Hard labour for Liverpool

Football fans know that whatever Mr Major or Mr Blair may say, theirs will be the Premiership that matters next May. But just as the political parties have postured a good deal but committed themselves to nothing during their conferences, Manchester United and Liverpool could only flatter the Premiership's largest ever crowd at a bright and breezy Old Trafford yesterday, by going through the motions of a decisive contest.

Moments of passion were rare, with Neil Ruddock's pantomime villain appearance on the touchline provoking the most animation in the home crowd. But with Estonian-style kick-off time, the aches of international duty last week, and the burdens of European competition next, most of the players could be forgiven for a certain jet-lagged hesitancy. But probably just as potent was their knowledge that yesterday's game was far too early in the season to matter.
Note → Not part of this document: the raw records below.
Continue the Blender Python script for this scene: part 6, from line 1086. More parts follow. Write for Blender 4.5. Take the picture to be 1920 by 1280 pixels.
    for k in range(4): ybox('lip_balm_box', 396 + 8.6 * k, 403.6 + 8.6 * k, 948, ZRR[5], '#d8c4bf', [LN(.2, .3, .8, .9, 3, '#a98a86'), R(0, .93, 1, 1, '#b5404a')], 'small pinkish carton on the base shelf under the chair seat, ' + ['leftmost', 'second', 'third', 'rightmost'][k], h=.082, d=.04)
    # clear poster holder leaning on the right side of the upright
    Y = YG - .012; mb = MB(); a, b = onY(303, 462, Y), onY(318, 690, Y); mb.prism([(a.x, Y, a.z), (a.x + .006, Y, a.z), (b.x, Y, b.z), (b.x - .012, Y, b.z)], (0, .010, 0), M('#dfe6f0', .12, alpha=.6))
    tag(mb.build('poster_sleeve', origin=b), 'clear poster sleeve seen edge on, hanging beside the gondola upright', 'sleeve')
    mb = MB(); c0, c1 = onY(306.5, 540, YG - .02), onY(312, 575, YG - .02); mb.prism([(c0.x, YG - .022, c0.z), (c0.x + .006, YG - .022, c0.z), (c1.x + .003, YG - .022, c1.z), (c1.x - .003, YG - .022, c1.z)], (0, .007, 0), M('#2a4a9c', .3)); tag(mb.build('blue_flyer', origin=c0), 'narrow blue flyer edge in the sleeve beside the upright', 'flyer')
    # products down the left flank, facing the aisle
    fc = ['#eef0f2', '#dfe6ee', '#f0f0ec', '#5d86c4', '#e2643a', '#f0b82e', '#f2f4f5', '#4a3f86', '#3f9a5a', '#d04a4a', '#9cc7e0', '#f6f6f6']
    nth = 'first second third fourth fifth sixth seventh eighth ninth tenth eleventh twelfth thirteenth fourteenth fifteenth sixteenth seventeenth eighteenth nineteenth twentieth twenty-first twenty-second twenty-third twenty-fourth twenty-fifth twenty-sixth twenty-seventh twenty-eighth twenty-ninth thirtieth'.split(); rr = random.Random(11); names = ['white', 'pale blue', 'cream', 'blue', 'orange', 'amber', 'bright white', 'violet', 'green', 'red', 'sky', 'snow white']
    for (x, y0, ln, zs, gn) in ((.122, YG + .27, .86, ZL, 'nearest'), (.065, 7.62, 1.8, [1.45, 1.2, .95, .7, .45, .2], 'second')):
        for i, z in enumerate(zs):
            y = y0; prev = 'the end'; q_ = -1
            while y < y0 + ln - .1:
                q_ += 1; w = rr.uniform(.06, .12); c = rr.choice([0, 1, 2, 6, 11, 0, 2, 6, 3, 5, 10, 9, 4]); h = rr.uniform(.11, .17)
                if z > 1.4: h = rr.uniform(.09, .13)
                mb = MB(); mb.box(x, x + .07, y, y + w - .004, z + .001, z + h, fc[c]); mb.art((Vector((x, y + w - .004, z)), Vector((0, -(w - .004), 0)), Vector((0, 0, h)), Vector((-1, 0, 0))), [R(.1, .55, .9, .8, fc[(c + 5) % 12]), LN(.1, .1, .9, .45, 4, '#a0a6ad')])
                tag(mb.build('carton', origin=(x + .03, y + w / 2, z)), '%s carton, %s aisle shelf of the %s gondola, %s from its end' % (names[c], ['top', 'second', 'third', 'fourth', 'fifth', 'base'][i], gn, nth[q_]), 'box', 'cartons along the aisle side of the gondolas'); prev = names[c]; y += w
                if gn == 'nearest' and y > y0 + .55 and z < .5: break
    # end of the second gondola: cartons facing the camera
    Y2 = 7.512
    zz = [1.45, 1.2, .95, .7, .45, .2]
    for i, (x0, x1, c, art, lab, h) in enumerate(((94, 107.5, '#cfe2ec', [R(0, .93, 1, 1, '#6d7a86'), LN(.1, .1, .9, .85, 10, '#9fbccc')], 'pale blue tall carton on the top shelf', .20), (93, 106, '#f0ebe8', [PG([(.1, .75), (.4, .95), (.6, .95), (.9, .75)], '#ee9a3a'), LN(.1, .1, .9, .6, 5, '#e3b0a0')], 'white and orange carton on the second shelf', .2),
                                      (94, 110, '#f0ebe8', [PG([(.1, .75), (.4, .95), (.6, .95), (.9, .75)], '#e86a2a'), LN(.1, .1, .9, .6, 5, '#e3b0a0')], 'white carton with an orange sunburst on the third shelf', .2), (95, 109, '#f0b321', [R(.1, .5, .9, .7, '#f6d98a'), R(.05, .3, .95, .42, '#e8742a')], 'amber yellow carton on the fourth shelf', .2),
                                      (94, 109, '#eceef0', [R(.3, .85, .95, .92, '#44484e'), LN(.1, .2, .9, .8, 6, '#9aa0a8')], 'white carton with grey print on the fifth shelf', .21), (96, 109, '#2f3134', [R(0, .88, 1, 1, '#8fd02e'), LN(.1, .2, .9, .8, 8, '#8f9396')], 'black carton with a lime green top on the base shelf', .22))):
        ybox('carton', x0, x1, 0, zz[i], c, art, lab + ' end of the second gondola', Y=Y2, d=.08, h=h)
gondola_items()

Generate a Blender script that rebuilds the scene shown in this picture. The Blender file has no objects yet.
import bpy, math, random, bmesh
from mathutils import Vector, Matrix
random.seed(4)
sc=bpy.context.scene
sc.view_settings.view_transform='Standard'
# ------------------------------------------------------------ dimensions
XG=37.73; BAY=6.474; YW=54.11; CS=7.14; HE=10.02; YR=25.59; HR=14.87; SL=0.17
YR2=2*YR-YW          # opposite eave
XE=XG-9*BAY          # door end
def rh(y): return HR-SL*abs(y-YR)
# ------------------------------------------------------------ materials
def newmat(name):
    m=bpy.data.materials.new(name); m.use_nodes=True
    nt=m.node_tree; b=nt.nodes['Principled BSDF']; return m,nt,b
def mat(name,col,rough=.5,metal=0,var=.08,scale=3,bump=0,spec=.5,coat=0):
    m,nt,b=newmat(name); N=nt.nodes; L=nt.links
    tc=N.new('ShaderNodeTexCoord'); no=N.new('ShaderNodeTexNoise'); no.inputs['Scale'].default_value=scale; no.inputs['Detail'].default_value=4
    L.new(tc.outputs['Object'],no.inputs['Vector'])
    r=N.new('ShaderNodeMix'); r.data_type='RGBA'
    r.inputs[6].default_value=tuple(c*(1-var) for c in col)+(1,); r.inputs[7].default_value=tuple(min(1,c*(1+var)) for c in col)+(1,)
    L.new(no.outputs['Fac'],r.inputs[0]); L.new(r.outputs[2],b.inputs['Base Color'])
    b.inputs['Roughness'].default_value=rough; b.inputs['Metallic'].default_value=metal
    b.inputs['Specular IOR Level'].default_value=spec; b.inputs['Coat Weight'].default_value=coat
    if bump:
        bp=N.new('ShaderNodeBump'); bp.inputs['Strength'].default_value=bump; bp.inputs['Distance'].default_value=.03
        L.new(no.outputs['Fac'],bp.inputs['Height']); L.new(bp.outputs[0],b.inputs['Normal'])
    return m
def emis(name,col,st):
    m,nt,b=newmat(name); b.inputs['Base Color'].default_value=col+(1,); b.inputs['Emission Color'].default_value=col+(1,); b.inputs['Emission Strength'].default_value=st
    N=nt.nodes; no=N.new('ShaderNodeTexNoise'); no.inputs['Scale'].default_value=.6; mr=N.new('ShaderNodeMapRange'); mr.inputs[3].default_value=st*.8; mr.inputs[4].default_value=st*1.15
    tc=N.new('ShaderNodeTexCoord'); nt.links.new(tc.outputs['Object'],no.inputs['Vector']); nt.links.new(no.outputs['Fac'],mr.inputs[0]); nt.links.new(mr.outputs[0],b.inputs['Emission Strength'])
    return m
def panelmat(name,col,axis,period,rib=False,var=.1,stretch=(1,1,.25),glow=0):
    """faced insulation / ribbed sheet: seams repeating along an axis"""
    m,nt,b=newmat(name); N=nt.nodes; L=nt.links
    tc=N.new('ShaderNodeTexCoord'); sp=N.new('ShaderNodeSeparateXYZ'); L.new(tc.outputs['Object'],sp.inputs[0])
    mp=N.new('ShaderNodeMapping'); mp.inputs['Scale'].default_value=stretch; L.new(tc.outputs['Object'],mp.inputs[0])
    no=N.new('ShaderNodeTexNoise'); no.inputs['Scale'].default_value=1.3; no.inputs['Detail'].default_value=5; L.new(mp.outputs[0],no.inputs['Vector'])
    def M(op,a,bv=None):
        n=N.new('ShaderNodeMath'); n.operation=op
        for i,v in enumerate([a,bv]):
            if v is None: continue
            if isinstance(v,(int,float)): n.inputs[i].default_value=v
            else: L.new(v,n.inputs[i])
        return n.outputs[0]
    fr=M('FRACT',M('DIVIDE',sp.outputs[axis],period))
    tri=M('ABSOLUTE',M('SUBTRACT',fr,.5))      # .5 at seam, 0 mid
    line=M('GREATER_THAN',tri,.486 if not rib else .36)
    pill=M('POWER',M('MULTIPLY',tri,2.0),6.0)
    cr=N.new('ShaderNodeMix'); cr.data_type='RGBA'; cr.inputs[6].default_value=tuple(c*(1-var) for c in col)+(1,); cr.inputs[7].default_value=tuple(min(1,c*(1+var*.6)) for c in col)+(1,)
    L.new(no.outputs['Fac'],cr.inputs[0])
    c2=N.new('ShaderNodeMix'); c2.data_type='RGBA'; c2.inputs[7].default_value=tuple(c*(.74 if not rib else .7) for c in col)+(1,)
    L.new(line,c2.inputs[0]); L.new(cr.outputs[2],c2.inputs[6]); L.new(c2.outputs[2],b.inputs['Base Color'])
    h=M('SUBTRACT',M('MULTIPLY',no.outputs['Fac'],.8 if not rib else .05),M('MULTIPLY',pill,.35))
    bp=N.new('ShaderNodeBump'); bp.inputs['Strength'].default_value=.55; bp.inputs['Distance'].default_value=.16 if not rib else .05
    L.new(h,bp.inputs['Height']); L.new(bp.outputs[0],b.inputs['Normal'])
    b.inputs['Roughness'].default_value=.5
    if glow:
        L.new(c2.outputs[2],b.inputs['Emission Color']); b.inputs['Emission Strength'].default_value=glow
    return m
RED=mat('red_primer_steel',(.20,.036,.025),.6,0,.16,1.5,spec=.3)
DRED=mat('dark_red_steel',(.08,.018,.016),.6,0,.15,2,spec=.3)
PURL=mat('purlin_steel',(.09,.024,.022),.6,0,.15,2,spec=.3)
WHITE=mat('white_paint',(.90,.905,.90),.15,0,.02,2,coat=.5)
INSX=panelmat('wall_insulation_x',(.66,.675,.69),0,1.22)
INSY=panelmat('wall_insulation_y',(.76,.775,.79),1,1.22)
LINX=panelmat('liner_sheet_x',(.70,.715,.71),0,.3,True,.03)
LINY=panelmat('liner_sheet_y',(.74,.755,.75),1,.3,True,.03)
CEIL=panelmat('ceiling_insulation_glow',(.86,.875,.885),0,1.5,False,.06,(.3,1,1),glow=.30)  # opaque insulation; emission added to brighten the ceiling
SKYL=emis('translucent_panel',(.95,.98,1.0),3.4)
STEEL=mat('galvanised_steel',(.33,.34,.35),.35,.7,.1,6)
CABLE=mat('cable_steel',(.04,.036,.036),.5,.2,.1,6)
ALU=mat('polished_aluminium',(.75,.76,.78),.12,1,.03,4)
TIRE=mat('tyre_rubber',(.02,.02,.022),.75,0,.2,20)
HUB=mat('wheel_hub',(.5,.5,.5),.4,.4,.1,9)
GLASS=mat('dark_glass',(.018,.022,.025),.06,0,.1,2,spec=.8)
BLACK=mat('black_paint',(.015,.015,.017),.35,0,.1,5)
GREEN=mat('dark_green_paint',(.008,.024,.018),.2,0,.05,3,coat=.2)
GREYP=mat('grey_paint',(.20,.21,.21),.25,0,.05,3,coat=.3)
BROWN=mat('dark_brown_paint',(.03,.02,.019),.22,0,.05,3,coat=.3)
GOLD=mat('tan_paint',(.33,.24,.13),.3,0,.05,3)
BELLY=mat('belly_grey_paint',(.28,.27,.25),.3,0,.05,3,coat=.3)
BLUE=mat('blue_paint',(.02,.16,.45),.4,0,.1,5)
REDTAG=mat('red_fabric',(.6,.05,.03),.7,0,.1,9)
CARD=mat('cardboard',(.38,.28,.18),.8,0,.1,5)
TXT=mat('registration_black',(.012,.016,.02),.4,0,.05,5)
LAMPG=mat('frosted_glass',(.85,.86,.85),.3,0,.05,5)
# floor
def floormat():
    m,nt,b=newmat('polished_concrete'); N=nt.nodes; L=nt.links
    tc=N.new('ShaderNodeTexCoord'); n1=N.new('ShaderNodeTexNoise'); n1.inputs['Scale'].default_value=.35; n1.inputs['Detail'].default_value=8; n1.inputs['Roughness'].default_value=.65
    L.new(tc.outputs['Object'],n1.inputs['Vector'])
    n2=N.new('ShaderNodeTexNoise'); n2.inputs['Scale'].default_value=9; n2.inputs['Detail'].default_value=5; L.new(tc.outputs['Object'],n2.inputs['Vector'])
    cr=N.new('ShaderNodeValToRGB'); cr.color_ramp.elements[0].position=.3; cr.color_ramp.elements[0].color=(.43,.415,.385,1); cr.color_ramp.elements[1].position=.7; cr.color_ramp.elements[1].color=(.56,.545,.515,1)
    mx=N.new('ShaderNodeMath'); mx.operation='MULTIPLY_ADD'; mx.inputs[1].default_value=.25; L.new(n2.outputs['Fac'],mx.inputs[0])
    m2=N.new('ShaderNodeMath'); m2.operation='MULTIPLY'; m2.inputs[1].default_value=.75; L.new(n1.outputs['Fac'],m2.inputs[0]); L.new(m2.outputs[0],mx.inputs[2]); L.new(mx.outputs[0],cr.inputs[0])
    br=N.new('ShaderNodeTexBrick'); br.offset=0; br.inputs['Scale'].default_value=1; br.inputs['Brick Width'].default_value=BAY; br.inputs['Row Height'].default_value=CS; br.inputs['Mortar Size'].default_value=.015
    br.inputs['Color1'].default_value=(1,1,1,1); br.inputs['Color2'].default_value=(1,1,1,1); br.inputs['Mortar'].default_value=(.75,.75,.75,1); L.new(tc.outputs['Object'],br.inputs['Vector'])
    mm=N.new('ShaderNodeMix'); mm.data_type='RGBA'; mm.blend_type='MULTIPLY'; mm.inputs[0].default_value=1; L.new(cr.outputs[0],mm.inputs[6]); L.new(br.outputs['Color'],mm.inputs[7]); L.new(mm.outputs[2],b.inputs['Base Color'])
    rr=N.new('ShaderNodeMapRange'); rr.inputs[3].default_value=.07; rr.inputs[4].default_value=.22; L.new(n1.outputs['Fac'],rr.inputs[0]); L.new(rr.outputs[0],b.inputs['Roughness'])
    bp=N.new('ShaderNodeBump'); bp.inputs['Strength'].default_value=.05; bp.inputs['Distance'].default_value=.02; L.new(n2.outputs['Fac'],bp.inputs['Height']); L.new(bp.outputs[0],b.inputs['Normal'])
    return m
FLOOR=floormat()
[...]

Sure, Liverpool would have wanted to preserve their unbeaten record, and would certainly have achieved it but for David Beckham's moment of instant daring, but at times their neat possession game looked like an end in itself, rather than a means to winning.

The absence, through injury, of Robbie Fowler may also have affected their thinking, but the continuing preference for Michael Thomas ahead of Jamie Redknapp smacks of undue caution and perhaps an unconscious acknowledgement by Liverpool that United are still the government of the day, while they are still just one of two or three opposition parties.

Last year, Fowler's four goals took four points off United but didn't affect the season's outcome. Liverpool's fans have had to settle for scraps in the battles with United - the last-game victory in 1992 which confirmed Leeds's title, and the defiant 3-3 draw at Anfield in 1994. But they know that in the ideological struggle with their fiercest rivals, only trophies count.

But it is now six years since Liverpool's last championship and being "out of office" for so long is beginning to show - they were almost deferential to United for large parts of this game, as if frightened that attacking them too vigorously would produce a damaging backlash. "They don't really cut you open," Alex Ferguson summed up aptly, words that Major might say of the Labour party.

United were, in their own way, as guilty of caution as Liverpool, but with Ferguson's eye on Europe next week, that was perhaps understandable and his players followed his orders not to be provoked by Liverpool's keep-ball.

"This game wasn't as important to us as next Wednesday's [against Fenerbahce in Turkey]; we can always catch up in the League," Ferguson spin-doctored to good effect as if yesterday was a mere by-election.

Liverpool's manager, Roy Evans, clung to the "if you don't put the ball in the net" consolation, but a suspicion lurks that his team's inability to turn possession into goals in the games that matter may yet condemn them to another term in opposition next May.